Day & Time: Thursday April 13, 2017
10:00 a.m. – 11:00 p.m.
Speaker: Dr. Peyman Milanfar
Leader of Computational Imaging team in Google Research
Visiting Faculty at Electrical Engineering Department, UC Santa Cruz
Location: University of Toronto, Bahen Center (Room BA 5281)
40 St. George Street, Toronto, ON M5S 2E4
https://goo.gl/maps/7ick2cparLF2
Contact: Mehrnaz Shokrollahi
Organizers: IEEE Signal Processing Chapter Toronto Section
Abstract: Image denoising is the most fundamental problem in image enhancement, and it is largely solved: It has reached impressive heights in performance and quality — almost as good as it can ever get. But interestingly, it turns out that we can solve many other problems using the image denoising “engine”. I will describe the Regularization by Denoising (RED) framework: using the denoising engine in defining the regularization of any inverse problem. The idea is to define an explicit image-adaptive regularization functional directly using a high performance denoiser. Surprisingly, the resulting regularizer is guaranteed to be convex, and the overall objective functional is explicit, clear and well-defined. With complete flexibility to choose the iterative optimization procedure for minimizing this functional, RED is capable of incorporating any image denoising algorithm as a regularizer, treat general inverse problems very effectively, and is guaranteed to converge to the globally optimal result.

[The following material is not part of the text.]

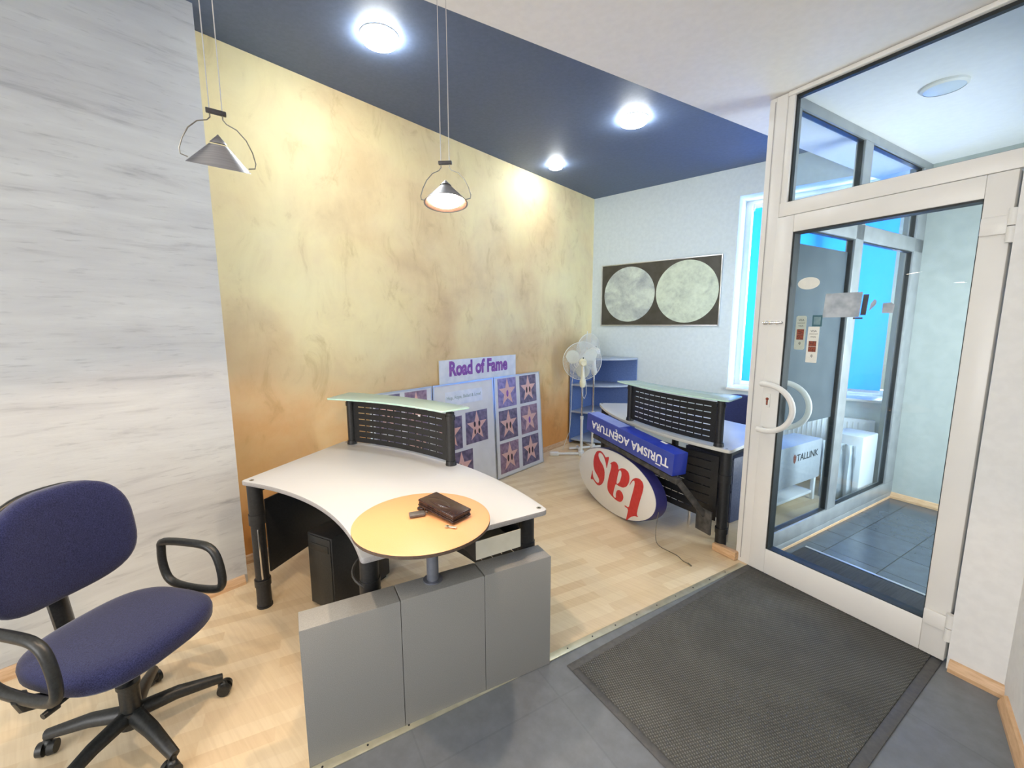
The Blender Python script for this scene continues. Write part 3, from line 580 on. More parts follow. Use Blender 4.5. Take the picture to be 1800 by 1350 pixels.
# ------------------------------------------------------------------ ceiling lights
def ceiling_light(x, y, z, r, label, m):
    o = tag(empty('ceiling_light', (x, y, z)), label, 'ceiling light', 'round ceiling lights in the navy ceiling')
    b = MB(); b.lathe([(r*.80, 0), (r*1.04, 0), (r*1.04, -.006), (r*.97, -.008)], 48); b.build('rim', M['whitefan'], o)
    b = MB(); b.lathe([(r, -.006), (r*.99, -.022), (r*.90, -.036), (r*.65, -.046), (0, -.050)], 48); b.build('diffuser', m, o); return o
ceiling_light(-2.375, 1.543, ZC, .105, 'large glowing round ceiling light nearest the hanging lamps', M['diffuser'])
ceiling_light(-1.716, 3.475, ZC, .112, 'glowing round ceiling light near the white ceiling edge, right of the other two', M['diffuser'])
ceiling_light(-2.778, 3.871, ZC, .075, 'smallest glowing ceiling light, close to the gold wall', M['diffuser_small'])
for x, y in ((-1.0, -1.2), (.0, -2.2), (-2.0, -2.4)):  # unseen ceiling lights added to brighten the room
    o = ceiling_light(x, y, ZD, .095, 'unseen fill light added in the white ceiling behind the viewer', M['diffuser_fill']); o['group'] = 'added fill lights behind the viewer'

# ------------------------------------------------------------------ pendant lamps
def px_ray(x, y): return CF+CR*((x-900)/FPX)-CU*((y-675)/FPX)
def pendant(apex, axis, side, label, power, spot):
    """axis: unit vector from rim to apex; side: unit vector along the wire bracket"""
    o = tag(empty('pendant_lamp', apex), label, 'pendant lamp', 'conical steel pendant lamps')
    axis = axis.normalized(); side = (side-axis*side.dot(axis)).normalized(); fw = axis.cross(side)
    m = frame_matrix(side, -fw if False else axis.cross(side), axis, (0, 0, 0))
    RR, H = .077, .084
    b = MB(); b.lathe([(.0215, -.0265), (RR, -H), (RR-.002, -H), (.0195, -.0265)], 48, m); sh = b.build('lamp_shade', [M['steel']], o)
    b = MB(); b.lathe([(0, 0), (.0205, -.0225), (.018, -.0225), (0, -.004)], 48, m); b.build('shade_cap', M['steel'], o)
    b = MB(); b.lathe([(RR-.005, -H+.001), (.0165, -.030), (0, -.030)], 48, m); b.build('reflector', M['inner'], sh)
    b = MB(); b.lathe([(0, -H+.002), (.050, -H+.003), (.055, -H+.006), (.050, -H+.014), (0, -H+.016)], 32, m); b.build('bulb', M['bulb'], o)
    for sx in (-1, 1):
        b = MB(); hd = [(.0145*sx, .060), (.0145*sx, .040), (.022*sx, .031), (.045*sx, .022), (.066*sx, .0), (.080*sx, -.028), (.088*sx, -.055), (.086*sx, -.068), (.070*sx, -.072)]
        up = Vector((0, 0, 1)); pts = []
        for x, z in hd:
            k = max(0.0, min(1.0, (.03-z)/.1)); ax = up.lerp(axis, k).normalized(); pts.append(side*x+ax*z)
        b.tube(pts, .0016, 8); b.build('wire_bracket', M['wire'], o)
        base = side*.0145*sx+Vector((0, 0, .060)); top = Vector((base.x, base.y, ZD-apex.z))
        b = MB(); b.cyl(base, top, .0014, seg=8); b.build('cable', M['chrome'], o)
    b = MB(); r3 = frame_matrix(side, up.cross(side).normalized(), up, (0, 0, 0)).to_3x3(); b.box((0, 0, .056), (.047, .014, .011), r3, .002); b.build('clamp', M['clamp'], o)
    b = MB(); b.cyl((0, 0, ZD-apex.z-.02), (0, 0, ZD-apex.z), .04, seg=32); b.build('ceiling_rose', M['steel'], o)
    l = bpy.data.lights.new('halogen', 'SPOT'); l.energy = power; l.color = (1.0, .74, .50); l.spot_size = R(spot); l.spot_blend = .18; l.shadow_soft_size = .018
    lo = bpy.data.objects.new('halogen', l); COL.objects.link(lo); lo.parent = o; lo.location = axis*(-H-.004); lo.rotation_euler = (-axis).to_track_quat('-Z', 'Y').to_euler()
    return o
p1 = EYE+px_ray(383, 236)*1.163
d1 = px_ray(383, 297).normalized(); rim = (CR*115-CU*23); rim = (rim-d1*rim.dot(d1)).normalized(); ax1 = rim.cross(d1); ax1 = ax1 if ax1.z > 0 else -ax1
pendant(p1, ax1, rim, 'dark steel cone pendant hanging at left, tipped away so its bulb is hidden', 13, 104)
p2 = EYE+px_ray(783, 316)*1.49
d2_ = px_ray(783, 340).normalized(); side2 = (CR*75-CU*9).normalized(); hz = Vector((-d2_.x, -d2_.y, 0)).normalized()
ax2 = (Vector((0, 0, 1))-hz*.17).normalized()
pendant(p2, ax2, side2, 'lit cone pendant above the orange table, its glowing bulb showing', 14, 130)
# third lamp, added out of view at left for extra light
pendant(Vector((-1.64, -.22, 2.09)), Vector((0, 0, 1)), Vector((.3, .95, 0)), 'cone pendant added out of view to the left for extra light', 5, 130)

# ------------------------------------------------------------------ curved desks
def desk_outline():
    A, B = (0, 0), (1.83, 0); L, Fc = (.323, -.787), (1.545, -.780)
    outer = arc_pts(A, B, .185, 30); inner = arc_pts(Fc, L, -.125, 24)
    pts = [Vector(p) for p in outer]+[Vector(p) for p in inner]
    n = len(pts); ic = {0, len(outer)-1, len(outer), n-1}
    return round_corners(pts, .03, 5, ic)
def outer_point(x, inset=.0):
    """point of the outer arc at local x, and its unit tangent"""
    c = 1.83; sag = .185; r = (c*c/4+sag*sag)/(2*sag); cy = sag-r; th = math.asin((x-c/2)/r)
    return Vector((c/2+(r-inset)*math.sin(th), cy+(r-inset)*math.cos(th), 0)), Vector((math.cos(th), -math.sin(th), 0))
def slotted_panel(x0, x1, z0, z1, inset, rows, slot=.056, gap=.009, solid=None):
    c = 1.83; sag = .185; r = (c*c/4+sag*sag)/(2*sag)-inset; cy = sag-(r+inset)
    t0 = math.asin((x0-c/2)/r); t1 = math.asin((x1-c/2)/r); L = r*(t1-t0); n = int((L-.05)//(slot+gap)); m0 = (L-n*(slot+gap)+gap)/2
    us = [0, m0*.5, m0]; kinds = [0, 0]
    for i in range(n):
        us.append(us[-1]+slot); kinds.append(1)
        if i < n-1: us.append(us[-1]+gap); kinds.append(0)
    us += [L-m0*.5, L]; kinds += [0, 0]
    hz = (z1-z0-.03)/rows; zs = [z0]; zk = []
    for j in range(rows):
        zc = z0+.015+hz*(j+.5); zs += [zc-.0035, zc+.0035]; zk += [0, 1]
    zs.append(z1); zk.append(0)
    mb = MB(); V = [[mb.bm.verts.new((c/2+r*math.sin(t0+u/r), cy+r*math.cos(t0+u/r), z)) for z in zs] for u in us]
    for i in range(len(us)-1):
        for j in range(len(zs)-1):
            if kinds[i] and zk[j]: continue
            mb.bm.faces.new((V[i][j], V[i+1][j], V[i+1][j+1], V[i][j+1]))
    mb.bm.verts.ensure_lookup_table()
    for v in [v for v in mb.bm.verts if not v.link_faces]: mb.bm.verts.remove(v)
    return mb
def make_desk(loc, rz, label, group, edge, side_panel=True):
    o = tag(empty('curved_desk', loc, rz), label, 'desk', group)
    b = MB(); b.prism(desk_outline(), .726, .750, .003); top = b.build('desktop', [M['desk'], M[edge]], o)
    for f in top.data.polygons:
        if abs(f.normal.z) < .7 or f.center.z < .73: f.material_index = 1
    for x, y in ((.045, -.012), (1.785, -.012), (1.500, -.735), (.360, -.742)):
        b = MB(); b.cyl((x, y, .7502), (x, y, .7518), .011, seg=20); sc = b.build('desktop_screw', M['wire'], o)
        b = MB(); b.cyl((x, y, .7517), (x, y, .7523), .005, seg=6); b.build('screw_socket', M['gasket'], sc)
    for x, y in ((.060, -.030), (1.705, -.005), (1.400, -.665), (.370, -.735)):
        b = MB(); b.cyl((x, y, 0), (x, y, .165), .038, .037, 24); b.cyl((x, y, .165), (x, y, .55), .035, seg=24); b.cyl((x, y, .55), (x, y, .726), .038, seg=24)
        b.cyl((x, y, .13), (x, y, .17), .042, seg=24); b.cyl((x, y, .50), (x, y, .56), .042, seg=24); b.cyl((x, y, 0), (x, y, .012), .041, seg=24); lg = b.build('leg', M['black'], o)
        dx = .038 if x < .9 else -.031
        b = MB(); b.box((x+dx*.95, y-.012, .33), (.006, .010, .30), bev=.002); b.build('leg_inlay', M['chrome'], lg)
    # rails under the top
    b = MB(); 
    for (x0, y0), (x1, y1) in (((.060, -.030), (.370, -.735)), ((1.705, -.005), (1.400, -.665)), ((.060, -.030), (1.705, -.005))):
        a = Vector((x0, y0, .700)); c = Vector((x1, y1, .700)); d = c-a; b.box((a+c)/2, (d.length-.05, .028, .045), Matrix.Rotation(math.atan2(d.y, d.x), 3, 'Z'), .004)
    b.build('under_rail', M['black'], o)
    m = slotted_panel(.10, 1.66, .20, .675, .045, 7).build('modesty_panel', M['black'], o, smooth=0); solidify(m, .004)
    a = Vector((.360, -.700, 0)); c = Vector((.075, -.065, 0)); d = c-a; b = MB(); b.box(((a+c)/2)+Vector((0, 0, .40)), (d.length-.03, .012, .44), Matrix.Rotation(math.atan2(d.y, d.x), 3, 'Z'), .003)
    if side_panel: b.build('side_panel', M['black'], o)
    else: b.bm.free()
    # privacy screen with a frosted shelf
    for x in (.095, 1.010):
        p, t = outer_point(x, .045)
        b = MB(); b.cyl((p.x, p.y, .7505), (p.x, p.y, 1.075), .026, seg=24); b.cyl((p.x, p.y, .7505), (p.x, p.y, .776), .034, .031, 24); b.cyl((p.x, p.y, 1.030), (p.x, p.y, 1.055), .031, seg=24)
        b.cyl((p.x, p.y, 1.075), (p.x, p.y, 1.088), .016, seg=20); b.build('screen_post', M['black'], o)
    m = slotted_panel(.125, .985, .768, 1.060, .045, 6).build('screen_panel', M['black'], o, smooth=0); solidify(m, .004)
    b = MB(); a0, t0 = outer_point(.0, -.075); a1, t1 = outer_point(1.07, -.065); c0, _ = outer_point(.02, .19); c1, _ = outer_point(1.04, .13)
    oa = arc_pts(a0.to_2d(), a1.to_2d(), .062, 20); ia = arc_pts(c1.to_2d(), c0.to_2d(), -.058, 20)
    pts = round_corners([Vector(p) for p in oa]+[Vector(p) for p in ia], .02, 4, {0, 20, 21, 41})
    b.prism(pts, 1.090, 1.100, .001); sh = b.build('glass_shelf', [M['frost'], M['frostedge']], o)
    for f in sh.data.polygons:
        if abs(f.normal.z) < .6: f.material_index = 1
    return o
desk1 = make_desk((-2.93, 1.47, 0), R(1.1), 'curved grey desk in front, beside the orange round table', 'curved desks with glass-topped screens', 'deskedge')
desk2 = make_desk((-.72, 3.05, 0), R(148), 'curved pale desk at the back with the blue and white signs leaning on it', 'curved desks with glass-topped screens', 'deskedge2', False)
# little label on the front desk's screen
b = MB(); p_, t_ = outer_point(.72, .047); b.box((p_.x, p_.y-.004, 1.018), (.022, .001, .010)); x_ = b.build('paper_tab', M['vinylwhite'], desk1)
# cable tray under the front desk
tr = tag(empty('cable_tray', (0, 0, 0)), 'cream and black open metal tray under the right end of the front desk', 'tray')
tm = frame_matrix(Vector((.31, .95, 0)).normalized(), Vector((-.95, .31, 0)).normalized(), (0, 0, 1), (-1.33, 1.29, .0))
b = MB(); fbox(b, -.10, .12, -.16, -.157, .62, .70, 0); fbox(b, -.10, .12, .10, .103, .62, .70, 0); fbox(b, -.10, .12, -.16, .10, .617, .62, 0); b.build('tray_shell', M['cream'], tr)
for x in (.121, -.103): b = MB(); fbox(b, x, x+.003, -.16, .103, .617, .70, 0); b.build('tray_end', M['black'], tr)
for c in tr.children: c.matrix_local = tm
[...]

Biography: Peyman leads the Computational Imaging/ Image Processing team in Google Research. Prior to this, he was a Professor of Electrical Engineering at UC Santa Cruz from 1999-2014, where he is now a visiting faculty. He was Associate Dean for Research at the School of Engineering from 2010-12. From 2012-2014 he was on leave at Google-x, where he helped develop the imaging pipeline for Google Glass. Peyman received his undergraduate education in electrical engineering and mathematics from the University of California, Berkeley, and the MS and PhD degrees in electrical engineering from the Massachusetts Institute of Technology. He holds 11 US patents, several of which are commercially licensed. He founded MotionDSP in 2005. He has been keynote speaker at numerous technical conferences including Picture Coding Symposium (PCS), SIAM Imaging Sciences, SPIE, and the International Conference on Multimedia (ICME). Along with his students, he has won several best paper awards from the IEEE Signal Processing Society. He is a Fellow of the IEEE “for contributions to inverse problems and super-resolution in imaging.”